The Sun Belt placed six teams in bowls and won four of them, both highs for the league that was formed in 2001. The performance was enough for the league to expect a jump from fourth place to third place in the year-end rankings of Group of Five conferences, which are calculated to determine distribution of a portion of revenue coming from the College Football Playoff.

Nonconference victories by league member South Alabama over Mississippi State and San Diego State helped, but Arkansas State, Appalachian State, Troy and Idaho winning bowl games has the league expecting a jump when the rankings are finalized after Monday's national championship game.

"A lot of people, including people in the media, have said bowls mean nothing, they're meaningless.

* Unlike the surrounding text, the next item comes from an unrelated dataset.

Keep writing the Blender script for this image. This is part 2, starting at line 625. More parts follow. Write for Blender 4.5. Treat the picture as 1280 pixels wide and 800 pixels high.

That's just not true," ASU Athletic Director Terry Mohajir said. "Now with the CFP financial incentives, your bowl success could have a significant impact on your financial year-end distribution."

Since the CFP was implemented in 2014, the Group of Five conferences -- the American Athletic, Conference USA, Mid-American, the Mountain West and the Sun Belt -- get $85 million annually, providing what Sun Belt Commissioner Karl Benson called the league's largest source of revenue.

Each of the five conferences receives a base of $10 million; the remaining $35 million is divided based on performance. The six computers previously used to compile the BCS rankings are used to make the conference rankings.

Specific formulas for the payout aren't made public, but according to two sources, that money is split into 15 equal shares, with the league that finishes first receiving five shares, second receiving four and so on. If the Sun Belt finishes third, like it expects, three shares would be worth $7 million. The last two years, the Sun Belt finished fifth, which earned it $2.3 million.

The American is expected to finish first, followed by the Mountain West. The MAC was third in the rankings before losing all six of its bowl games, while the Sun Belt was 4-2 -- a performance that expects to provide the jump and $4.7 million more than it earned from CFP distribution the past two years. The league then splits that equally among its 11 football members, meaning ASU and its brethren are set to receive about $636,000.

"It's not life-changing money," Mohajir said. "But it definitely does things that we desire in order to make our program stronger."

Benson called the expected third-place finish "a very notable achievement" and said the bowl performance, along with a record 12 games being aired on one of ESPN's networks, made it so "Sun Belt football has a solid A for 2016."

"It all worked out well, and the only thing that could have been better was to go 6-0, and we weren't that far from getting there," Benson said. "It wasn't an A+, but it was a strong A to go 4-2."

After revenue from this year's CFP is distributed, the Sun Belt will have spread about $41 million to its football-playing members since the playoff began. Mohajir said ASU has used that money to make improvements in athletic training, strength and conditioning, and nutrition.

"Every $50,000 is an opportunity to invest your services to your students," Mohajir said. "That's how we look at it."

In addition to a boost in revenue, Mohajir thinks it's a boost to the Sun Belt's perception. Thought by some as the weakest of the FBS' 10 conferences, Mohajir hopes beating teams from the AAC, the Mountain West and the MAC in the bowl season changes that.

ASU beat Central Florida of the AAC in the Cure Bowl; Idaho beat Colorado State of the Mountain West in the Famous Idaho Potato Bowl; Troy beat Ohio of the MAC in the Dollar General Bowl; and Appalachian State beat Toledo of the MAC in the Camellia Bowl.

"I think it's very important, but it's something that I already knew," he said. "I had belief all along that the Sun Belt -- unless you're in a [Power Five] conference, we're at the right place at the right time."